Doing so means stating that all practises, new or established, are subject to change. However, there is a distinction to be made here. Change, simply for the sake of change should not be the goal. Instead, sales leaders need to exhibit openmindedness to the idea that some degree of change will be inevitable. They can use this messaging as an opportunity to invite employees to share their insights on what they think will change and how the business should respond.

Drive Engagement Early and Often

“Engagement is absolutely the answer to employee retention, and the best way to engage your employees is to let them know you’re invested in them,” remarked Ryan Ross, VP of Global Alliances at Hogan, a leader in personality assessment. This process begins with communication. Sales leaders should take immediate steps to outline their vision for an employee’s role in the company. Doing so gives them a sense of agency, which is empowering.

This empowerment boosts one’s “locus of control,” or the degree to which they believe they have control over the outcome of their work. In fact, research has shown “a positive and significant influence of organisational culture and locus of control on employee job satisfaction.”

Employees are more engaged when they believe that they have the wheel in their grasp. Therefore, sales leaders need to demonstrate their trust by allowing employees to make decisions that give them control. With control comes engagement.

Support Leadership Goals By Supporting Employee Goals

Driving employee performance is about transparent sales coaching. This means being upfront about your intention of following a coaching process. This open dialogue fosters trust. This trust is critical to new sales leaders because often they’re hired to correct a problem.

In Richardson Sales Performance’s eBook, Becoming an Effective Sales Coach, we explore the idea that sales leaders can help employees perform by sharing knowledge and experience while collaborating in a nonjudgmental way.

This approach is direct and without subtext. That is, sales leaders need to engage employees on a personal level. They can do so by giving employees an opportunity to share what they know. This means asking them what they believe they do well and don’t do well. Sales leaders then need to listen. After the employee has shared their thoughts, sales leaders can respond, offering their observations. The idea is to centre the process around a conversation rather than one-way communication in which the sales leader provides a list of requirements.

Put More Focus on the Individual

Millennials will represent 50% of the global workforce by 2020. A new sales leader can expect to have at least a few millennials within their team. For this reason, it’s important to understand how a new generation approaches challenges at work. Some have cited millennials as a group focused on new priorities in the workplace.

In truth, however, they’re a group that’s more vocal about priorities long held by workers across generations. They want feedback, ongoing learning, and connectedness to work.

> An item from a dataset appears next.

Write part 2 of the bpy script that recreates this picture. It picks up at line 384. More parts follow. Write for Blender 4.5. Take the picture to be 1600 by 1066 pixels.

Sales leaders can engage all three. A study from PWC found that 51% of millennials surveyed seek frequent, individualised feedback.

Sales leaders can embrace this finding by clarifying targets early and offering structured and consistent feedback. This line of communication also resonates with millennials’ drive for ongoing learning. Additionally, sales leaders can foster development among millennials by adopting the role of a mentor or pairing them with a mentor.

Draft a Collaborative Definition of Success

It takes time to form a definition of success supported by unanimous buy-in. Sales leaders have specific numeric goals while employees may have more nuanced “soft” goals. Balancing the two is a challenge. By putting the effort in early, sales leaders set the team up for success because all efforts drive toward one goal.

With numerous people involved, it may be necessary to create a multifaceted goal that touches on various outcomes. Some sales leaders find it helpful to draft or redraft a mission statement. Doing so helps clarify the definition of success.

The above steps represent the opportunity for quick wins because they all require superior communication, which can occur instantly. However, sales leaders must do more than communicate; they must offer the right communication. Doing so means facing issues and challenges head-on with open dialogue that invites different voices, even if they are dissenting voices.

Some team members will volunteer their thoughts. Others will be reserved. Sales leaders must ask questions to understand where everyone stands. These quick wins do more than move the business forward; they challenge the leader to go further, which is critical for employees. The reason: talent begets talent.